Stakeholder analysis and detailed consultation are very important for pioneering projects like this one. Ownership by stakeholders is at risk if project implementation requirements are insufficiently analyzed, and if the institutional environment and human resource capacity is inadequate. This was the first ADB loan to be implemented by DOE (Department of Energy), and it became apparent early on that it was not familiar with ADB procedures, especially on procurement matters and engagement of consultants, which led to project delays.

Projects implemented in a period when a change in government is foreseeable will undergo reevaluation and review by the new administration. If the core PMU (project management unit) team has a strong foundation and capacity to implement the project, and is seen to be politically impartial, the risk of changes to leadership and possibly even decisions can be mitigated. To have an efficient PMU, project monitoring needs to be programmed and reviewed regularly during implementation to ensure that the executing agency has sufficient staff and counterpart budget.

Project cost estimates need to factor in all duties and taxes, not only on machinery and equipment but also on service providers. Assessments of banking rules and the government’s budget implementation process are also needed.

Market development of efficient lighting was very fast. Midway through the distribution of CFLs (compact fluorescent lamp) (subcomponent 1.2) the scale had to be pared back because market penetration of the technology had greatly improved.

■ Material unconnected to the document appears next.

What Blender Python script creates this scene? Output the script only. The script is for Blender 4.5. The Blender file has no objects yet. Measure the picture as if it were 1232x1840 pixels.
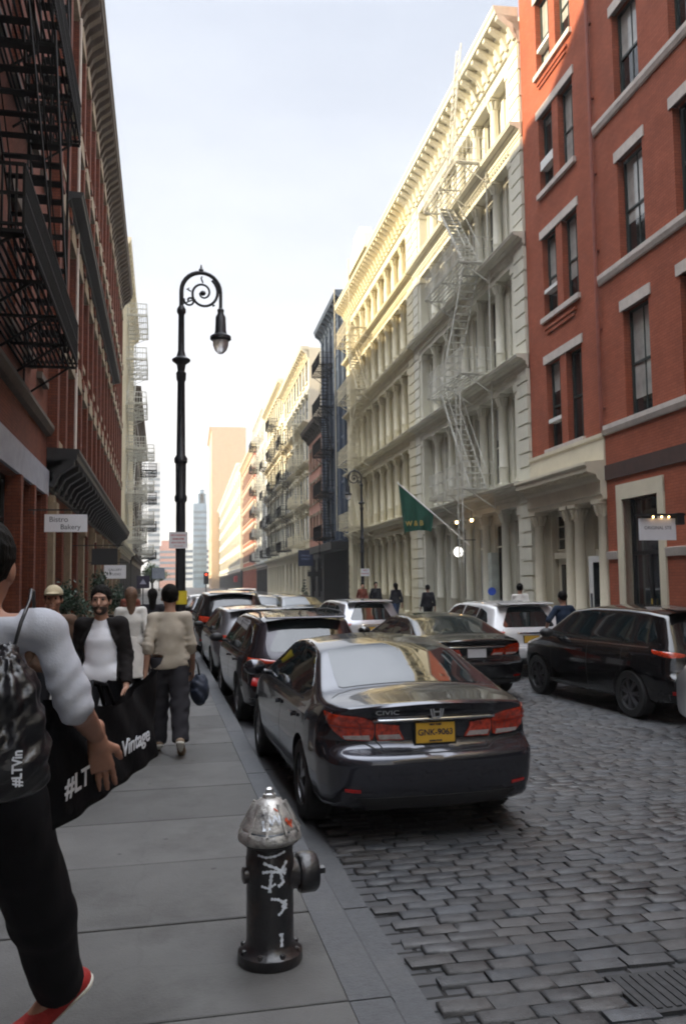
import bpy, bmesh, math, random
import numpy as np
from mathutils import Vector, Matrix
from mathutils.bvhtree import BVHTree
from math import sin, cos, pi, radians, sqrt
S = bpy.context.scene
COL = S.collection
random.seed(7)
RNG = np.random.default_rng(7)

# ---------------------------------------------------------------- camera
cam_d = bpy.data.cameras.new('camera')
cam = bpy.data.objects.new('camera', cam_d); COL.objects.link(cam)
cam_d.sensor_fit = 'VERTICAL'; cam_d.sensor_height = 36.0
cam_d.lens = 36.0*1533/1840
cam_d.clip_start = 0.05; cam_d.clip_end = 5000
YAW, PITCH, ROLL = 0.20982, 0.08201, radians(0.7)
_f = Vector((sin(YAW)*cos(PITCH), cos(YAW)*cos(PITCH), sin(PITCH)))
_r = Vector((cos(YAW), -sin(YAW), 0)); _u = _r.cross(_f)
_r2 = _r*cos(ROLL)-_u*sin(ROLL); _u2 = _u*cos(ROLL)+_r*sin(ROLL)
m = Matrix((_r2, _u2, -_f)).transposed().to_4x4(); m.translation = (0, 0, 1.9)
cam.matrix_world = m
S.camera = cam
S.render.resolution_x, S.render.resolution_y = 685, 1024
cam_d.dof.use_dof = False

# ---------------------------------------------------------------- sky, sun, exposure
SUN_EL, SUN_AZ = radians(23.5), radians(-97)      # azimuth from +Y, clockwise: sun stands to the left, a little behind
W = bpy.data.worlds.new('World'); S.world = W; W.use_nodes = True
nt = W.node_tree; nt.nodes.clear()
out = nt.nodes.new('ShaderNodeOutputWorld'); bg = nt.nodes.new('ShaderNodeBackground')
sky = nt.nodes.new('ShaderNodeTexSky'); sky.sky_type = 'NISHITA'; sky.sun_disc = False
sky.sun_elevation = SUN_EL; sky.sun_rotation = SUN_AZ
sky.air_density = 1.0; sky.dust_density = 3.0; sky.ozone_density = 1.0
tc = nt.nodes.new('ShaderNodeTexCoord'); mp = nt.nodes.new('ShaderNodeMapping'); mp.inputs['Scale'].default_value = (1, 1, 3.0)
nz = nt.nodes.new('ShaderNodeTexNoise'); nz.inputs['Scale'].default_value = 1.6; nz.inputs['Detail'].default_value = 6; nz.inputs['Roughness'].default_value = .55
rmp = nt.nodes.new('ShaderNodeMapRange'); rmp.inputs[1].default_value = .3; rmp.inputs[2].default_value = .7; rmp.inputs[3].default_value = .86; rmp.inputs[4].default_value = .98
mx = nt.nodes.new('ShaderNodeMix'); mx.data_type = 'RGBA'
# thin bright overcast: warmer near the horizon, cooler higher, brightest overhead as overcast skies are
spz = nt.nodes.new('ShaderNodeSeparateXYZ'); nt.links.new(tc.outputs['Generated'], spz.inputs[0])
cr = nt.nodes.new('ShaderNodeValToRGB'); nt.links.new(spz.outputs[2], cr.inputs[0]); e = cr.color_ramp.elements
e[0].position = 0; e[0].color = (.44, .425, .40, 1); e[1].position = 1; e[1].color = (2.1, 2.2, 2.4, 1)
for p, c in ((.12, (.355, .352, .35)), (.35, (.275, .287, .313)), (.58, (.235, .253, .292)), (.78, (1.2, 1.27, 1.4))): q = e.new(p); q.color = (*c, 1)
cl = nt.nodes.new('ShaderNodeMapRange'); cl.inputs[1].default_value = .35; cl.inputs[2].default_value = .65; cl.inputs[3].default_value = 7.8; cl.inputs[4].default_value = 9.2
vm = nt.nodes.new('ShaderNodeVectorMath'); vm.operation = 'SCALE'; vm.inputs['Scale'].default_value = 8.6
nt.links.new(cr.outputs[0], vm.inputs[0]); nt.links.new(vm.outputs[0], mx.inputs[7])
nt.links.new(nz.outputs[0], cl.inputs[0]); nt.links.new(cl.outputs[0], vm.inputs['Scale']); nt.links.new(tc.outputs['Generated'], mp.inputs[0]); nt.links.new(mp.outputs[0], nz.inputs[0]); nt.links.new(nz.outputs[0], rmp.inputs[0])
nt.links.new(rmp.outputs[0], mx.inputs[0]); nt.links.new(sky.outputs[0], mx.inputs[6])
nt.links.new(mx.outputs[2], bg.inputs[0]); nt.links.new(bg.outputs[0], out.inputs[0])
bg.inputs[1].default_value = 0.125
sun_d = bpy.data.lights.new('sun', 'SUN'); sun_d.energy = 4.0; sun_d.angle = radians(1.2); sun_d.color = (1, .84, .6)
sun = bpy.data.objects.new('sun', sun_d); COL.objects.link(sun)
sd = Vector((sin(SUN_AZ)*cos(SUN_EL), cos(SUN_AZ)*cos(SUN_EL), sin(SUN_EL)))
sun.rotation_euler = sd.to_track_quat('Z', 'Y').to_euler()
S.view_settings.view_transform = 'Standard'; S.view_settings.look = 'None'
S.view_settings.exposure = 1.6; S.view_settings.gamma = 1
S.cycles.max_bounces = 6; S.cycles.diffuse_bounces = 3; S.cycles.glossy_bounces = 3
S.cycles.volume_bounces = 0
S.cycles.use_denoising = True
S.cycles.filter_width = 2.0

# ---------------------------------------------------------------- materials
MAT = {}
def mat(name, col, rough=.8, metal=0., var=.25, scale=3., bump=0., bscale=60., spec=.5, coat=0., emit=None, estr=0., warp=(1, 1, 1), dirt=None, dscale=1.2, damt=.5, grime_pow=1.0):
    if name in MAT: return MAT[name]
    m = bpy.data.materials.new(name); m.use_nodes = True
    n = m.node_tree.nodes; l = m.node_tree.links
    b = n['Principled BSDF']
    b.inputs['Roughness'].default_value = rough; b.inputs['Metallic'].default_value = metal
    b.inputs['Specular IOR Level'].default_value = spec
    if coat: b.inputs['Coat Weight'].default_value = coat; b.inputs['Coat Roughness'].default_value = .04
    t = n.new('ShaderNodeTexCoord'); mp = n.new('ShaderNodeMapping'); mp.inputs['Scale'].default_value = warp
    l.new(t.outputs['Object'], mp.inputs[0])
    nz = n.new('ShaderNodeTexNoise'); nz.inputs['Scale'].default_value = scale; nz.inputs['Detail'].default_value = 8; nz.inputs['Roughness'].default_value = .65
    l.new(mp.outputs[0], nz.inputs[0])
    cr = n.new('ShaderNodeValToRGB')
    c = np.array(col[:3])
    cr.color_ramp.elements[0].position = .3; cr.color_ramp.elements[1].position = .7
    cr.color_ramp.elements[0].color = (*np.clip(c*(1-var), 0, 1), 1); cr.color_ramp.elements[1].color = (*np.clip(c*(1+var), 0, 1), 1)
    l.new(nz.outputs[0], cr.inputs[0]); outc = cr.outputs[0]
    if dirt is not None:
        n2 = n.new('ShaderNodeTexNoise'); n2.inputs['Scale'].default_value = dscale; n2.inputs['Detail'].default_value = 10; n2.inputs['Roughness'].default_value = .7
        l.new(mp.outputs[0], n2.inputs[0])
        mr = n.new('ShaderNodeMapRange'); mr.inputs[1].default_value = .5; mr.inputs[2].default_value = .68; mr.inputs[4].default_value = damt
        l.new(n2.outputs[0], mr.inputs[0])
        mxx = n.new('ShaderNodeMix'); mxx.data_type = 'RGBA'; l.new(mr.outputs[0], mxx.inputs[0]); l.new(outc, mxx.inputs[6]); mxx.inputs[7].default_value = (*dirt, 1)
        outc = mxx.outputs[2]
    l.new(outc, b.inputs['Base Color'])
    if bump:
        nb = n.new('ShaderNodeTexNoise'); nb.inputs['Scale'].default_value = bscale; nb.inputs['Detail'].default_value = 6
        l.new(mp.outputs[0], nb.inputs[0])
        bp = n.new('ShaderNodeBump'); bp.inputs['Strength'].default_value = bump; bp.inputs['Distance'].default_value = .02
        l.new(nb.outputs[0], bp.inputs['Height']); l.new(bp.outputs[0], b.inputs['Normal'])
    if emit: b.inputs['Emission Color'].default_value = (*emit, 1); b.inputs['Emission Strength'].default_value = estr
    MAT[name] = m
    return m

def brickmat(name, c1, c2, mortar, bw=.215, bh=.075, rough=.9, var=.3, mort=.008, plane='xz', bump=.5):
    if name in MAT: return MAT[name]
    m = bpy.data.materials.new(name); m.use_nodes = True
    n = m.node_tree.nodes; l = m.node_tree.links; b = n['Principled BSDF']; b.inputs['Roughness'].default_value = rough
    b.inputs['Specular IOR Level'].default_value = .25
    t = n.new('ShaderNodeTexCoord'); sp = n.new('ShaderNodeSeparateXYZ'); cb = n.new('ShaderNodeCombineXYZ'); l.new(t.outputs['Object'], sp.inputs[0])
    if plane == 'xz':
        ad = n.new('ShaderNodeMath'); ad.operation = 'ADD'; l.new(sp.outputs[0], ad.inputs[0]); l.new(sp.outputs[1], ad.inputs[1])
        l.new(ad.outputs[0], cb.inputs[0]); l.new(sp.outputs[2], cb.inputs[1])
    else:
        l.new(sp.outputs[0], cb.inputs[0]); l.new(sp.outputs[1], cb.inputs[1])
    br = n.new('ShaderNodeTexBrick'); br.inputs['Scale'].default_value = 1; br.inputs['Brick Width'].default_value = bw; br.inputs['Row Height'].default_value = bh
    br.inputs['Mortar Size'].default_value = mort; br.inputs['Mortar Smooth'].default_value = .4; br.inputs['Bias'].default_value = 0
    br.inputs['Color1'].default_value = (*c1, 1); br.inputs['Color2'].default_value = (*c2, 1); br.inputs['Mortar'].default_value = (*mortar, 1)
    l.new(cb.outputs[0], br.inputs[0])
    nz = n.new('ShaderNodeTexNoise'); nz.inputs['Scale'].default_value = .9; nz.inputs['Detail'].default_value = 9; nz.inputs['Roughness'].default_value = .7; l.new(t.outputs['Object'], nz.inputs[0])
    mr = n.new('ShaderNodeMapRange'); mr.inputs[1].default_value = .3; mr.inputs[2].default_value = .7; mr.inputs[3].default_value = 1-var; mr.inputs[4].default_value = 1+var; l.new(nz.outputs[0], mr.inputs[0])
    mm = n.new('ShaderNodeMix'); mm.data_type = 'RGBA'; mm.blend_type = 'MULTIPLY'; mm.inputs[0].default_value = 1; l.new(br.outputs[0], mm.inputs[6]); l.new(mr.outputs[0], mm.inputs[7])
    l.new(mm.outputs[2], b.inputs['Base Color'])
    bp = n.new('ShaderNodeBump'); bp.inputs['Strength'].default_value = bump; bp.inputs['Distance'].default_value = .01; bp.invert = True
    l.new(br.outputs[1], bp.inputs['Height']); l.new(bp.outputs[0], b.inputs['Normal'])
    MAT[name] = m
    return m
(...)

In projects of this kind, the technical complexities of the equipment and the specialized nature of the works or services to be procured need to be considered when estimating the procurement period.

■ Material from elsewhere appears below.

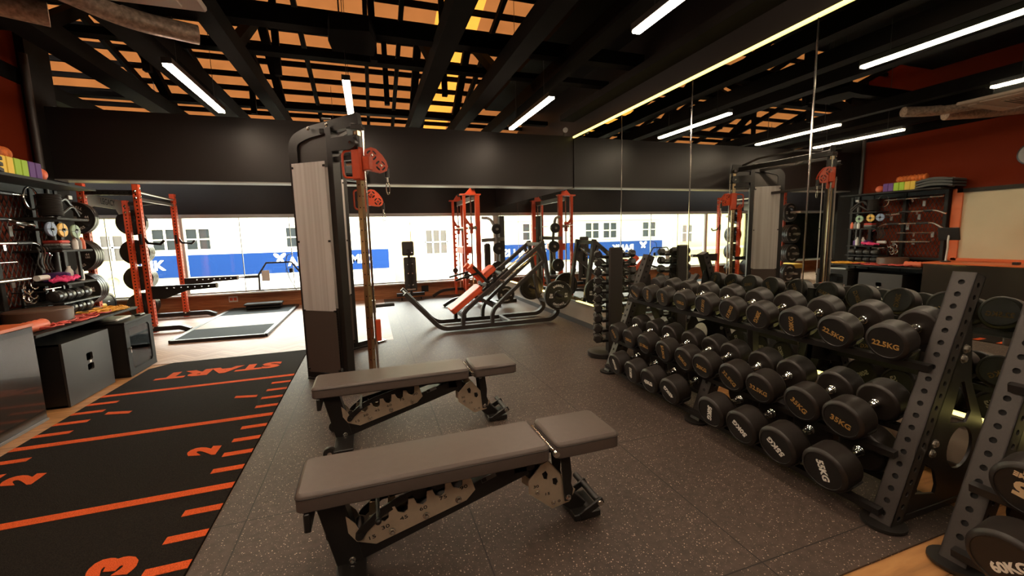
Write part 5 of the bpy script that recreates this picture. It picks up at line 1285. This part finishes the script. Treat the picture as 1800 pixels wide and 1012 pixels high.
# desk and board
t = thing('reception_desk', (-2.8, 2.5, 0), 'dark glossy desk with an orange top at the left edge of the picture', 'desk')
sub(lambda b: (b.box((-2.53, .6, .0), (-2.505, 4.19, .755), BRZ, .002), b.box((-3.08, 4.165, .0), (-2.51, 4.19, .755), BRZ, .002)), 'panel', t)
sub(lambda b: b.box((-3.09, .6, .756), (-2.50, 4.20, .782), ORL, .003), 'desk_top', t)
sub(lambda b: b.box((-2.52, .6, .0), (-2.495, 4.19, .018), GREYP), 'kick_plate', t)
t = thing('wall_board', (XL, 3.2, .8), 'large glossy beige board in an orange frame above the desk, seen in the mirror', 'board')
sub(lambda b: b.box((XL+.002, 1.2, .83), (XL+.02, 4.10, 1.86), FRGL), 'panel', t)
sub(lambda b: (b.box((XL+.001, 4.05, .79), (XL+.05, 4.17, 1.92), ORL), b.box((XL+.001, 1.0, 1.86), (XL+.05, 4.12, 1.92), BRZ), b.box((XL+.001, 1.0, .784), (XL+.05, 4.12, .83), ORL)), 'frame', t)
t = thing('tablet_stand', (-2.62, 3.90, .783), 'black tablet on a white curved arm standing on the desk', 'tablet')
sub(lambda b: b.box((-.015, -.13, -.10), (.0, .13, .10), BLACK, .006, M=Matrix.Translation((-2.60, 3.96, 1.22)) @ Matrix.Rotation(.25, 4, 'Y')), 'tablet', t)
sub(lambda b: b.tube(smoothpath([(-2.72, 4.02, .80), (-2.66, 3.98, 1.02), (-2.60, 3.96, 1.10), (-2.615, 3.96, 1.20)], .06), .012, WHT, 10), 'arm', t)
sub(lambda b: b.lathe([(.06, 0), (.06, .012), (.02, .02)], BLACK, (-2.72, 4.02, .7825), n=20), 'base', t)
one(lambda b: b.lathe([(.05, 0), (.05, .15), (.045, .155)], WHT, (-3.0, 4.19-.0, 1.956), n=20), 'white_canister', 'white paper roll standing on the top board near the board frame', 'roll')
for i in range(3):
    one(lambda b: b.box((-2.70, 3.42+.14*i-.5, .783), (-2.62, 3.48+.14*i-.5, .82), BLACK, .004), 'cable_clip_box', ['nearest', 'middle', 'farthest'][i]+' small black box on the desk edge, seen in the mirror', 'box', 'small black boxes on the desk')
t = thing('wall_clock', (XL+.002, 3.38, 2.33), 'round grey wall clock on the red wall, seen at the mirror edge', 'clock')
sub(lambda b: b.lathe([(.16, 0), (.16, .03), (.145, .035)], BLACK, (XL+.002, 3.36, 2.33), (1, 0, 0), 32), 'case', t)
sub(lambda b: b.lathe([(.14, 0), (.14, .002)], GREYP, (XL+.037, 3.36, 2.33), (1, 0, 0), 32), 'dial', t)
sub(lambda b: (b.box((XL+.040, 3.355, 2.33), (XL+.043, 3.365, 2.43), BLACK), b.box((XL+.040, 3.30, 2.325), (XL+.043, 3.36, 2.335), BLACK)), 'hand', t)
one(lambda b: b.cyl((-3.02, 5.50, .0), (-3.02, 5.50, 3.2), .03, DGREY, 14), 'vertical_pipe', 'dark vertical pipe in the corner at the end of the red wall', 'pipe')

The time provided to establish and operationalize the Super ESCO (energy service company) was not sufficient. The existing policy environment, particularly for government budgeting and accounting, does not support the ESCO concept of an energy performance contract (EPC). The environment needs to be adjusted first to enable implementation of ESCO projects in the public sector.

Lessons from Validation

Philippines: Philippine Energy Efficiency Project

The project completion report (PCR) identified six lessons. The first was related to stakeholder analysis and detailed consultation, which are very important for pioneering projects, such as in the case of this project. The second lesson identified the need for an efficient project management unit with an ability to monitor the project. Implementation also has to be regularly reviewed to ensure that the executing agency has sufficient staff and counterpart budget. The third lesson was related to project cost estimates that needed to factor in all duties and taxes, not only on machinery and equipment, but also on service providers. Assessments of banking rules and the government’s budget implementation process are also needed. The fourth lesson stated that, midway through the distribution of compact fluorescent lights (CFLs), the scale had to be pared down because market penetration of the technology had greatly improved. It was not clear what this meant or why it was a lesson. The fifth lesson stated that technical complexities of the equipment and the specialized nature of the works or services to be procured need to be considered when estimating the procurement period. The last lesson was related to a need for an appropriate policy environment to enable implementation of energy service company (ESCO) projects in the public sector. This validation is of the view that the project design was too complex based on inadequate due diligence. Likewise, monitoring arrangements and supervision were inadequate, resulting in slow response to changing circumstances.